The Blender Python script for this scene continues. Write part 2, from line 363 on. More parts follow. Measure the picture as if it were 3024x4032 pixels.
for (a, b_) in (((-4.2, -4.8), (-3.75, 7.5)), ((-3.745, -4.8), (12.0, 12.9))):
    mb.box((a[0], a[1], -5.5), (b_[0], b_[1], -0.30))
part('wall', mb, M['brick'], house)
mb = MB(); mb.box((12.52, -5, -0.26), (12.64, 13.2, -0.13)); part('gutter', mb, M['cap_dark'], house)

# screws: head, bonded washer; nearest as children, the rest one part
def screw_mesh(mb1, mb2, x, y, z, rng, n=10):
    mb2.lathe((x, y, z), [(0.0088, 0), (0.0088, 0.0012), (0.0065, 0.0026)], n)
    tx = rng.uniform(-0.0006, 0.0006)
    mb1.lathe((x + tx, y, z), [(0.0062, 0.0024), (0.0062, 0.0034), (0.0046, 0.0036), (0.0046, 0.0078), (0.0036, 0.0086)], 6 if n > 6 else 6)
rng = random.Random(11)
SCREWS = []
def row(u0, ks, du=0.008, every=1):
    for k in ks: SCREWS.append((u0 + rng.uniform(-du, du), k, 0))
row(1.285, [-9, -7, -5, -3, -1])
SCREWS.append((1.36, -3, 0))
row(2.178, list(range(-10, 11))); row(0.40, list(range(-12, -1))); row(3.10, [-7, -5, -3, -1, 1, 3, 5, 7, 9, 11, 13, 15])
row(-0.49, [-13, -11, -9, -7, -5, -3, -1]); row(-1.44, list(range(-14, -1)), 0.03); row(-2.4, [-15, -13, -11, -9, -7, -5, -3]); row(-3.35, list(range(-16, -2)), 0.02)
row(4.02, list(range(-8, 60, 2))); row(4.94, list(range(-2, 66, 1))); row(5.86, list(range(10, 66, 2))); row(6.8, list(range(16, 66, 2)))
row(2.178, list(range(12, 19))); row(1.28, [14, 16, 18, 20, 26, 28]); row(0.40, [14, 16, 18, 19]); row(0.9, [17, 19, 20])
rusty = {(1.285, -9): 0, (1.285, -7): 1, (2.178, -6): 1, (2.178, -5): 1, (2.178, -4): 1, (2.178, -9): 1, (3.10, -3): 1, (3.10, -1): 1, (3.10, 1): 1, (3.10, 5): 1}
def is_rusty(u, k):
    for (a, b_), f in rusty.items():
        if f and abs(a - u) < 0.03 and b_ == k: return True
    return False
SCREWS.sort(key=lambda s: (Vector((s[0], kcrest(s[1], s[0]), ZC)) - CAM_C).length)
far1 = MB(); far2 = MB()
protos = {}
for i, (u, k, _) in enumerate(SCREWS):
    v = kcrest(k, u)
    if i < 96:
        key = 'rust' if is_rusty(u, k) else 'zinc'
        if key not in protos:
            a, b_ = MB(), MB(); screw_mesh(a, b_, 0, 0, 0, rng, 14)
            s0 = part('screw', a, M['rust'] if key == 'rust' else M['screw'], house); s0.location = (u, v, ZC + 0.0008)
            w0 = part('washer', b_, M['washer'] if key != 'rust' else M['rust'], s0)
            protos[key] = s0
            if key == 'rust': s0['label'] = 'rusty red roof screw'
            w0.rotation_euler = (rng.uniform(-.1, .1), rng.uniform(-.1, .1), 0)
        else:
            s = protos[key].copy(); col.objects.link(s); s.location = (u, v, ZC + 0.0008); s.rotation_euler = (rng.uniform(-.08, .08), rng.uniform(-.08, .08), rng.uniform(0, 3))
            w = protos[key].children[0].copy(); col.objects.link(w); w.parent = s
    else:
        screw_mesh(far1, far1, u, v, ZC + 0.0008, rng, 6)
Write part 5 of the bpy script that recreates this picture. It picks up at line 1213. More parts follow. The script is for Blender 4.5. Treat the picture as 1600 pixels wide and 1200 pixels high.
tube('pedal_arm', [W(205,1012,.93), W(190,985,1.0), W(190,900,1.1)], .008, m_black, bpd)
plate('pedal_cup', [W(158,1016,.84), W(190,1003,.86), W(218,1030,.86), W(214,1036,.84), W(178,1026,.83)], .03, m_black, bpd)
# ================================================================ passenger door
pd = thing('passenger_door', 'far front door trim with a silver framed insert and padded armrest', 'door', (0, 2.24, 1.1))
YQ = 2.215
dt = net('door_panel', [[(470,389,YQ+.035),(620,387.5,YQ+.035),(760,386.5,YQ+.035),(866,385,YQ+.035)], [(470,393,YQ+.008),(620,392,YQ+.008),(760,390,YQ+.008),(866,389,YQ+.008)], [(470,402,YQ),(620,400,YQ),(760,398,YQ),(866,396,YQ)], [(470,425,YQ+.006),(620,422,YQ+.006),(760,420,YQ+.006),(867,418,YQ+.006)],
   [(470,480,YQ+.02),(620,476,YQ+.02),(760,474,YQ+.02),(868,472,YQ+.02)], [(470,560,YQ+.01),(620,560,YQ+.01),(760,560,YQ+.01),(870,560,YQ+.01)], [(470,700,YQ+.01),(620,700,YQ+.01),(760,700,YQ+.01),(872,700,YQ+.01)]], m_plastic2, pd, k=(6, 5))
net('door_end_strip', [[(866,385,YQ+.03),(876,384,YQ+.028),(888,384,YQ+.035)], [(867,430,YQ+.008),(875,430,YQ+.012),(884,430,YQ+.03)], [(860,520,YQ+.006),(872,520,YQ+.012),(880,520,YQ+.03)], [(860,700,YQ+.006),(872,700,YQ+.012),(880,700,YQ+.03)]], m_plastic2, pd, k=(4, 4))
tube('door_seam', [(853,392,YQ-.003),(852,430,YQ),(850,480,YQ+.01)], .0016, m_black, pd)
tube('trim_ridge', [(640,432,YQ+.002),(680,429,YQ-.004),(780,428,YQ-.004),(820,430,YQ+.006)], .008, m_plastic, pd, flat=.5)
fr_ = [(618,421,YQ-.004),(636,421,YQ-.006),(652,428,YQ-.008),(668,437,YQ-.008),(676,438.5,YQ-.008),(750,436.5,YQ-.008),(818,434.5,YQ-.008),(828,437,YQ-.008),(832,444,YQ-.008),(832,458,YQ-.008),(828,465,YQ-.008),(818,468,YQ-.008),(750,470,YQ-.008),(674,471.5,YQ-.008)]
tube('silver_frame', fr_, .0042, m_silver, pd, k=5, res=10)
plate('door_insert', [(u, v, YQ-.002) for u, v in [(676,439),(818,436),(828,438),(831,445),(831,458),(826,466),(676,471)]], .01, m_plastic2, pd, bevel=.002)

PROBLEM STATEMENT
Give all of the entries again, word for word.

EXPECTED OUTPUT
The Blender Python script for this scene continues. Write part 2, from line 363 on. More parts follow. Measure the picture as if it were 3024x4032 pixels.
for (a, b_) in (((-4.2, -4.8), (-3.75, 7.5)), ((-3.745, -4.8), (12.0, 12.9))):
    mb.box((a[0], a[1], -5.5), (b_[0], b_[1], -0.30))
part('wall', mb, M['brick'], house)
mb = MB(); mb.box((12.52, -5, -0.26), (12.64, 13.2, -0.13)); part('gutter', mb, M['cap_dark'], house)

# screws: head, bonded washer; nearest as children, the rest one part
def screw_mesh(mb1, mb2, x, y, z, rng, n=10):
    mb2.lathe((x, y, z), [(0.0088, 0), (0.0088, 0.0012), (0.0065, 0.0026)], n)
    tx = rng.uniform(-0.0006, 0.0006)
    mb1.lathe((x + tx, y, z), [(0.0062, 0.0024), (0.0062, 0.0034), (0.0046, 0.0036), (0.0046, 0.0078), (0.0036, 0.0086)], 6 if n > 6 else 6)
rng = random.Random(11)
SCREWS = []
def row(u0, ks, du=0.008, every=1):
    for k in ks: SCREWS.append((u0 + rng.uniform(-du, du), k, 0))
row(1.285, [-9, -7, -5, -3, -1])
SCREWS.append((1.36, -3, 0))
row(2.178, list(range(-10, 11))); row(0.40, list(range(-12, -1))); row(3.10, [-7, -5, -3, -1, 1, 3, 5, 7, 9, 11, 13, 15])
row(-0.49, [-13, -11, -9, -7, -5, -3, -1]); row(-1.44, list(range(-14, -1)), 0.03); row(-2.4, [-15, -13, -11, -9, -7, -5, -3]); row(-3.35, list(range(-16, -2)), 0.02)
row(4.02, list(range(-8, 60, 2))); row(4.94, list(range(-2, 66, 1))); row(5.86, list(range(10, 66, 2))); row(6.8, list(range(16, 66, 2)))
row(2.178, list(range(12, 19))); row(1.28, [14, 16, 18, 20, 26, 28]); row(0.40, [14, 16, 18, 19]); row(0.9, [17, 19, 20])
rusty = {(1.285, -9): 0, (1.285, -7): 1, (2.178, -6): 1, (2.178, -5): 1, (2.178, -4): 1, (2.178, -9): 1, (3.10, -3): 1, (3.10, -1): 1, (3.10, 1): 1, (3.10, 5): 1}
def is_rusty(u, k):
    for (a, b_), f in rusty.items():
        if f and abs(a - u) < 0.03 and b_ == k: return True
    return False
SCREWS.sort(key=lambda s: (Vector((s[0], kcrest(s[1], s[0]), ZC)) - CAM_C).length)
far1 = MB(); far2 = MB()
protos = {}
for i, (u, k, _) in enumerate(SCREWS):
    v = kcrest(k, u)
    if i < 96:
        key = 'rust' if is_rusty(u, k) else 'zinc'
        if key not in protos:
            a, b_ = MB(), MB(); screw_mesh(a, b_, 0, 0, 0, rng, 14)
            s0 = part('screw', a, M['rust'] if key == 'rust' else M['screw'], house); s0.location = (u, v, ZC + 0.0008)
            w0 = part('washer', b_, M['washer'] if key != 'rust' else M['rust'], s0)
            protos[key] = s0
            if key == 'rust': s0['label'] = 'rusty red roof screw'
            w0.rotation_euler = (rng.uniform(-.1, .1), rng.uniform(-.1, .1), 0)
        else:
            s = protos[key].copy(); col.objects.link(s); s.location = (u, v, ZC + 0.0008); s.rotation_euler = (rng.uniform(-.08, .08), rng.uniform(-.08, .08), rng.uniform(0, 3))
            w = protos[key].children[0].copy(); col.objects.link(w); w.parent = s
    else:
        screw_mesh(far1, far1, u, v, ZC + 0.0008, rng, 6)
Write part 5 of the bpy script that recreates this picture. It picks up at line 1213. More parts follow. The script is for Blender 4.5. Treat the picture as 1600 pixels wide and 1200 pixels high.
tube('pedal_arm', [W(205,1012,.93), W(190,985,1.0), W(190,900,1.1)], .008, m_black, bpd)
plate('pedal_cup', [W(158,1016,.84), W(190,1003,.86), W(218,1030,.86), W(214,1036,.84), W(178,1026,.83)], .03, m_black, bpd)
# ================================================================ passenger door
pd = thing('passenger_door', 'far front door trim with a silver framed insert and padded armrest', 'door', (0, 2.24, 1.1))
YQ = 2.215
dt = net('door_panel', [[(470,389,YQ+.035),(620,387.5,YQ+.035),(760,386.5,YQ+.035),(866,385,YQ+.035)], [(470,393,YQ+.008),(620,392,YQ+.008),(760,390,YQ+.008),(866,389,YQ+.008)], [(470,402,YQ),(620,400,YQ),(760,398,YQ),(866,396,YQ)], [(470,425,YQ+.006),(620,422,YQ+.006),(760,420,YQ+.006),(867,418,YQ+.006)],
   [(470,480,YQ+.02),(620,476,YQ+.02),(760,474,YQ+.02),(868,472,YQ+.02)], [(470,560,YQ+.01),(620,560,YQ+.01),(760,560,YQ+.01),(870,560,YQ+.01)], [(470,700,YQ+.01),(620,700,YQ+.01),(760,700,YQ+.01),(872,700,YQ+.01)]], m_plastic2, pd, k=(6, 5))
net('door_end_strip', [[(866,385,YQ+.03),(876,384,YQ+.028),(888,384,YQ+.035)], [(867,430,YQ+.008),(875,430,YQ+.012),(884,430,YQ+.03)], [(860,520,YQ+.006),(872,520,YQ+.012),(880,520,YQ+.03)], [(860,700,YQ+.006),(872,700,YQ+.012),(880,700,YQ+.03)]], m_plastic2, pd, k=(4, 4))
tube('door_seam', [(853,392,YQ-.003),(852,430,YQ),(850,480,YQ+.01)], .0016, m_black, pd)
tube('trim_ridge', [(640,432,YQ+.002),(680,429,YQ-.004),(780,428,YQ-.004),(820,430,YQ+.006)], .008, m_plastic, pd, flat=.5)
fr_ = [(618,421,YQ-.004),(636,421,YQ-.006),(652,428,YQ-.008),(668,437,YQ-.008),(676,438.5,YQ-.008),(750,436.5,YQ-.008),(818,434.5,YQ-.008),(828,437,YQ-.008),(832,444,YQ-.008),(832,458,YQ-.008),(828,465,YQ-.008),(818,468,YQ-.008),(750,470,YQ-.008),(674,471.5,YQ-.008)]
tube('silver_frame', fr_, .0042, m_silver, pd, k=5, res=10)
plate('door_insert', [(u, v, YQ-.002) for u, v in [(676,439),(818,436),(828,438),(831,445),(831,458),(826,466),(676,471)]], .01, m_plastic2, pd, bevel=.002)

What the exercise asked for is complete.